Lucilene Cruz da Silva, psicóloga e assentada. Foto: Arquivo pessoal
Página do MST: Como a criação da Lei Maria da Penha tem contribuído no combate à violência contra as mulheres no campo?
Lucilene: A Lei tem contribuído em qualquer âmbito que ocorra a violência, por exemplo nas medidas protetivas de urgência e na criação dos juizados especializados de Violência Doméstica e Familiar contra a Mulher. Antes da lei, a maioria desses casos de violência contra mulher, como as ameaças, vias de fato: lesões corporais, perturbação da tranquilidade e crimes contra honra, eram analisados no Juizado Especial Criminal sob a ótica da Lei 9.099/99, que traz em seu bojo o objetivo da conciliação.
Era muito difícil para uma mulher conseguir ser atendida em suas necessidades psicossociais. Como também, era impedida a prisão em flagrante. A Lei Maria da Penha fortaleceu a possibilidade da prisão preventiva, independentemente dos motivos gerais previstos no Código de Processo Penal, inclusive para assegurar a eficácia das medidas protetivas de urgência.“
Com a criação dos juizados especializados em violência doméstica foi permitindo a especialização de juízes e servidores, para o conhecimento sobre as causas da violência de gênero e previsão de equipe psicossocial, para atender a complexidade das situações trazidas à análise.
Acampamento Marielle Vive, Oficina de Arpillera, julho de 2023. Foto: MST SP
Qual a importância da Lei no trabalho que o Coletivo da Rede de Combate à Violência Doméstica do MST vem realizando há três anos, em São Paulo?
A Lei tem sua importância no embasamento teórico e prático do seu funcionamento judicial, perante os direitos das mulheres, e nós profissionais da saúde mental, jurídica etc, devemos ter conhecimento dela para orientar as mulheres que estão em situação de violência. Assim, a Rede de Saúde Mental composta por psicólogas, advogadas, etc, realizam atendimentos às mulheres quando elas necessitam, com a escuta nos acolhimentos e orientações.
Que desafios ainda permanecem no combate à violência doméstica no campo e quais políticas públicas são necessárias para o enfrentamento a essas violências?
Desafios são muitos, a violência ainda é reconhecida, mundialmente, como um relevante problema de saúde pública, e considerado um fenômeno complexo, difuso e multicausal, que requer de todos os atores envolvidos uma visão biopsicossocial da saúde.
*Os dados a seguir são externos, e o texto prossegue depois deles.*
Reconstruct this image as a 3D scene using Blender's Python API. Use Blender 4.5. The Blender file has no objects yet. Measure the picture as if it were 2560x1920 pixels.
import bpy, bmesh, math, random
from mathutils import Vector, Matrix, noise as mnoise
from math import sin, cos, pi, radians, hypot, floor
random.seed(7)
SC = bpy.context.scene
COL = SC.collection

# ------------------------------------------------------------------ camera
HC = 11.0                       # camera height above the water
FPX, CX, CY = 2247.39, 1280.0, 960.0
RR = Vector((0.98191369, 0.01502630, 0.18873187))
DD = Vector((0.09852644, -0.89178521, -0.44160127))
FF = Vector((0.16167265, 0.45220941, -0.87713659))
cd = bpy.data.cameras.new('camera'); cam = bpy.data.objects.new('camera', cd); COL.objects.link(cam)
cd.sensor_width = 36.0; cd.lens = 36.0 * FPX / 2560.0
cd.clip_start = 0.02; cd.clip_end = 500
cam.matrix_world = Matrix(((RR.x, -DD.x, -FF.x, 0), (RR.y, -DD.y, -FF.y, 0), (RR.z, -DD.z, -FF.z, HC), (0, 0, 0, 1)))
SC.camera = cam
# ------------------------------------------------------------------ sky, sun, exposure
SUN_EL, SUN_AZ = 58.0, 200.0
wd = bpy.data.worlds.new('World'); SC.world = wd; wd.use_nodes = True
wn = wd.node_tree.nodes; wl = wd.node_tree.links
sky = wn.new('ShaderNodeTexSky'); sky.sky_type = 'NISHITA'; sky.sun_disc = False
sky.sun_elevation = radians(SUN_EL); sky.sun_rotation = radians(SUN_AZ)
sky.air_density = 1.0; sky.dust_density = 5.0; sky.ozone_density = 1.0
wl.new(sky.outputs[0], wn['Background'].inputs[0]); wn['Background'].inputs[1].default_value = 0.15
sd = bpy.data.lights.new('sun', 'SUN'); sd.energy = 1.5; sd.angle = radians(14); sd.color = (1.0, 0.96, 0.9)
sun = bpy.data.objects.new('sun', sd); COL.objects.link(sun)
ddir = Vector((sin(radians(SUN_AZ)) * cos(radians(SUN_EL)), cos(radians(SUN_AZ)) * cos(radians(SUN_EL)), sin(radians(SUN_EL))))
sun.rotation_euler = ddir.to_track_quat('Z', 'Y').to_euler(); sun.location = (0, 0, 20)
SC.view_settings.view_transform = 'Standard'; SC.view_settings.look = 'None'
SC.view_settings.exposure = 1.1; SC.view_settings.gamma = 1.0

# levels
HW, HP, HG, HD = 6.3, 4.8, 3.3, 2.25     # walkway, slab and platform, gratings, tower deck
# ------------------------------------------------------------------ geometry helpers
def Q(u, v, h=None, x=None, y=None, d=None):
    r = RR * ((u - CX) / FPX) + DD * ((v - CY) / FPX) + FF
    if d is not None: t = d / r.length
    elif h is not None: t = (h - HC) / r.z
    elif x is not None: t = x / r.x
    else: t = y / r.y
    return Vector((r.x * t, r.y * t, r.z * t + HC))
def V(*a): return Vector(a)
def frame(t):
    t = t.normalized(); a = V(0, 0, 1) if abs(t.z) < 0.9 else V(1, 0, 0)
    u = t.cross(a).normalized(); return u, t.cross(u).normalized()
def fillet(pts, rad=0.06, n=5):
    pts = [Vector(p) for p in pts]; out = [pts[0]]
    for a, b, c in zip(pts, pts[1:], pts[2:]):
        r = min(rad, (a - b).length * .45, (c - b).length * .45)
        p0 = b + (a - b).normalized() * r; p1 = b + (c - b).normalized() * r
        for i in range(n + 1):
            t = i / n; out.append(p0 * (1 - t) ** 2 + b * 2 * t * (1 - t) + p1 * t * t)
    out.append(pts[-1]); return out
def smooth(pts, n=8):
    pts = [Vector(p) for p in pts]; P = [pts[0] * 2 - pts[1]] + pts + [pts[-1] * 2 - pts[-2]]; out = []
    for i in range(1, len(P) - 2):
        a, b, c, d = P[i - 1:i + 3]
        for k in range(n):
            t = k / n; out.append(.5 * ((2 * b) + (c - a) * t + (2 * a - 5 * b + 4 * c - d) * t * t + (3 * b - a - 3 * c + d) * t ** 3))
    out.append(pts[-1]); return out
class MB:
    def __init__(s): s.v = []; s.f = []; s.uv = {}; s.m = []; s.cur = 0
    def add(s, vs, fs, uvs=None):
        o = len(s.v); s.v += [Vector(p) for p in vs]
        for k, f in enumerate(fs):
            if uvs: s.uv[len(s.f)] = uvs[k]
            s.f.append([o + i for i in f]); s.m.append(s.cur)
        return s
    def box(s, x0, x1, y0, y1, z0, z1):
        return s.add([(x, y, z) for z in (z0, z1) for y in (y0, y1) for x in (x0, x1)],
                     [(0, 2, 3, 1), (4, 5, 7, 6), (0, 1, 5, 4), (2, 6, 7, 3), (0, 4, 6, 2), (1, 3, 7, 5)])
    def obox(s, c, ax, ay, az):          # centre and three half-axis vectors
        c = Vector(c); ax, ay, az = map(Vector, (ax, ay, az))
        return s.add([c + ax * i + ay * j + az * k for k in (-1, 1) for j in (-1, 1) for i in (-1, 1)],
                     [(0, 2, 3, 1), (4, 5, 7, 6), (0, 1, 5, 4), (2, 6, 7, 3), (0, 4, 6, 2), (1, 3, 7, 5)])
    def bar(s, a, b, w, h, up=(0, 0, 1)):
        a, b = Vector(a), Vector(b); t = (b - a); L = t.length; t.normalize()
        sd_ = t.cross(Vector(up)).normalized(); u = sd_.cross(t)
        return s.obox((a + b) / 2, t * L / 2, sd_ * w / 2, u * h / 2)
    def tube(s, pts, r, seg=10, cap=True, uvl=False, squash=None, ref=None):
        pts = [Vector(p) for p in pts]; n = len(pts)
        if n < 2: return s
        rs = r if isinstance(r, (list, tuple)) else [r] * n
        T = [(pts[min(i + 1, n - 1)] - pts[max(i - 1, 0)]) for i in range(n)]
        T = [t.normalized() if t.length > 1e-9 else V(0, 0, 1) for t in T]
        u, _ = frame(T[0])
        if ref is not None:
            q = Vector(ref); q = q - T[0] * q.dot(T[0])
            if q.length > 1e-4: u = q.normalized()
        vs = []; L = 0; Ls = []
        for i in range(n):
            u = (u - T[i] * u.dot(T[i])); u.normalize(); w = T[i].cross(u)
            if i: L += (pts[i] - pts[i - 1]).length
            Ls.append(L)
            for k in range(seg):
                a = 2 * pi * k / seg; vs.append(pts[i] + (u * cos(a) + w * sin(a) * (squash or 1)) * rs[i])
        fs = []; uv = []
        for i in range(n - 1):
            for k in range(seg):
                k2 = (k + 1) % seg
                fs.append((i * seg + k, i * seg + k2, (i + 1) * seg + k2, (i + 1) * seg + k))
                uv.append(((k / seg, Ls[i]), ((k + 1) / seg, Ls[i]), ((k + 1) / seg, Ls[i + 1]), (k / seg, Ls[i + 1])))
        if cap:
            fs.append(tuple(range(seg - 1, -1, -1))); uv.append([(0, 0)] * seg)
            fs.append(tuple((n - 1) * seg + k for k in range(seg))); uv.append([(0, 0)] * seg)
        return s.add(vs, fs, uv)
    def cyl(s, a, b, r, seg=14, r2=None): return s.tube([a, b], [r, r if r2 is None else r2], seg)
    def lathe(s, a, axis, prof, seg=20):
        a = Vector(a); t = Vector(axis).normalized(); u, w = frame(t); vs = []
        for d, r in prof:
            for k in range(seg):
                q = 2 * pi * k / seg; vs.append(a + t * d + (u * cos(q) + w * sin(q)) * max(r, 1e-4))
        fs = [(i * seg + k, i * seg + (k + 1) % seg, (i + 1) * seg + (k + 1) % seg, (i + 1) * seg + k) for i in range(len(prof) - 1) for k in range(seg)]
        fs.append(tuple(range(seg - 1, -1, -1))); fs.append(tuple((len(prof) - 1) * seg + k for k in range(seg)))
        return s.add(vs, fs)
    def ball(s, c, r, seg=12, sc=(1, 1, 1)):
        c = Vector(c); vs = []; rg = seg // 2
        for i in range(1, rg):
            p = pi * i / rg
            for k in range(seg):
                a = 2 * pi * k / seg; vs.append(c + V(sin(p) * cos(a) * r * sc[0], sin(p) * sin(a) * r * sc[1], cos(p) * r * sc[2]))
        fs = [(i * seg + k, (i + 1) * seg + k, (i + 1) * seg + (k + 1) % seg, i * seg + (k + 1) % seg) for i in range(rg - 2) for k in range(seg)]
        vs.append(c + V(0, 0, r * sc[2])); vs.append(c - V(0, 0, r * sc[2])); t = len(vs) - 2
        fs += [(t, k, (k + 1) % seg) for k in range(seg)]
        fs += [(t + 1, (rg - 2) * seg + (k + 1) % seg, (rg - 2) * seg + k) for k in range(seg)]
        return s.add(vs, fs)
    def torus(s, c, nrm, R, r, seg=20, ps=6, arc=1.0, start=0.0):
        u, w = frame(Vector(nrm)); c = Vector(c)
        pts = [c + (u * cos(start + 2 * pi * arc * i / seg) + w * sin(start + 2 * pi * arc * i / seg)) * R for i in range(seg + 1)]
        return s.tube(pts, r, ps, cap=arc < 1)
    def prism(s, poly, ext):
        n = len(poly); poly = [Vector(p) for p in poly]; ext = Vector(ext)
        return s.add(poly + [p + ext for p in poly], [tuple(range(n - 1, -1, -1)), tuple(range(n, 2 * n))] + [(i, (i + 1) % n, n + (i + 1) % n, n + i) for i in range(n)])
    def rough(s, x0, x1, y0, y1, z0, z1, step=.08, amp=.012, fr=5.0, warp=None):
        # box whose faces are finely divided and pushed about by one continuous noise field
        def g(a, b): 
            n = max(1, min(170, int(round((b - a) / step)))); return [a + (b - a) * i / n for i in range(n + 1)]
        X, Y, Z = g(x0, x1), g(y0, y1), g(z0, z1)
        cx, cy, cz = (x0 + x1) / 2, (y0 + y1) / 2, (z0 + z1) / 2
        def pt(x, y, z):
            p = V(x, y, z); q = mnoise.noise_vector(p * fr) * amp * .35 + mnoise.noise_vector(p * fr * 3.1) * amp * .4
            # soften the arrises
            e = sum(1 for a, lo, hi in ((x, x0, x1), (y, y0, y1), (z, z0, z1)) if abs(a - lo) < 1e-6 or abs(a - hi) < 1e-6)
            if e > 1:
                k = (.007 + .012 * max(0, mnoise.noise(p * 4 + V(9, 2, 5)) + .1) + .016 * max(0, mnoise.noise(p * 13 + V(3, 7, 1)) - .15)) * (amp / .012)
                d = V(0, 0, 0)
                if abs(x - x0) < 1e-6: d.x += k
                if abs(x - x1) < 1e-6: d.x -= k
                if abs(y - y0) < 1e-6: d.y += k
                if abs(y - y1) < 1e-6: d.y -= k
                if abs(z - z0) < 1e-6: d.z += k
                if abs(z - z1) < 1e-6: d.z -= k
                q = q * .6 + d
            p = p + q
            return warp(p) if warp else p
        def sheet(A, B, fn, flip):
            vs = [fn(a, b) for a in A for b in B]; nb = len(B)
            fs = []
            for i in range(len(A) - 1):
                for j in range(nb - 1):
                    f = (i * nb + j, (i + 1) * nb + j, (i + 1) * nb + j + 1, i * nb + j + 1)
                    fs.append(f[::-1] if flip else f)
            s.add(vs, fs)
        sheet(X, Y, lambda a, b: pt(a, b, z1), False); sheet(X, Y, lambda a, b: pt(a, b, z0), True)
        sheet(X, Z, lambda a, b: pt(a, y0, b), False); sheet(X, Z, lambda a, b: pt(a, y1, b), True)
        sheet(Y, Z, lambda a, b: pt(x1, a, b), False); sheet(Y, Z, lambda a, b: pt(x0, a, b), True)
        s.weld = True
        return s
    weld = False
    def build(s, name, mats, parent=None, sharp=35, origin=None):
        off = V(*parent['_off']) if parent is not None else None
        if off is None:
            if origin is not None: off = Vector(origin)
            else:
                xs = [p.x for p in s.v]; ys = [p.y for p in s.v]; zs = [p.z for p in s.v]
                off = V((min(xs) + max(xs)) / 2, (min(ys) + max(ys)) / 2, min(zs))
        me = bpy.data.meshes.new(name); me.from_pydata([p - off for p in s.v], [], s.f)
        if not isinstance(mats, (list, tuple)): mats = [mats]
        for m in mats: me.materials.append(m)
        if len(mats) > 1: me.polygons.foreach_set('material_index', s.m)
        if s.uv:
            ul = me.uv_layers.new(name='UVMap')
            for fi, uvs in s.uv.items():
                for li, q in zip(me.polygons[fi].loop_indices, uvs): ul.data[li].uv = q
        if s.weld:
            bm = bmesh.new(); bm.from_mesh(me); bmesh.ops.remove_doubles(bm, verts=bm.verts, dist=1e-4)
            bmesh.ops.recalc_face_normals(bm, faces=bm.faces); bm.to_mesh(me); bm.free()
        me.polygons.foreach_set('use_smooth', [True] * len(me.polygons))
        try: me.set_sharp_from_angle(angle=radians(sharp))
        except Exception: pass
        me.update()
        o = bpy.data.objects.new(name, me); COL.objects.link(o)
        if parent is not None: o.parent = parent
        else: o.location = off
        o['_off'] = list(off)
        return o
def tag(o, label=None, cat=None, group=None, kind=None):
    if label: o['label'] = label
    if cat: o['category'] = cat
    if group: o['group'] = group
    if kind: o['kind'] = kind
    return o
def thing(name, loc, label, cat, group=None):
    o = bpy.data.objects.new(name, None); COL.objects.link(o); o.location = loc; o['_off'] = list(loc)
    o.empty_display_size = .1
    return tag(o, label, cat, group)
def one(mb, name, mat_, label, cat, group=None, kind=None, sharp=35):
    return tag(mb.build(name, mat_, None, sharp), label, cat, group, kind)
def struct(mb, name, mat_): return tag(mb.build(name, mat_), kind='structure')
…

É preciso políticas públicas voltadas para o enfrentamento requerendo ação conjunta da saúde, segurança pública, justiça, educação, assistência social, entre outros, no sentido de propor ações que desconstruam as desigualdades e combatam as discriminações de gênero e a violência contra as mulheres; interfiram nos padrões sexistas/machistas ainda presentes na sociedade brasileira; promovam o empoderamento das mulheres e garantam um atendimento qualificado e humanizado às mulheres em situação de violência e tantas outras.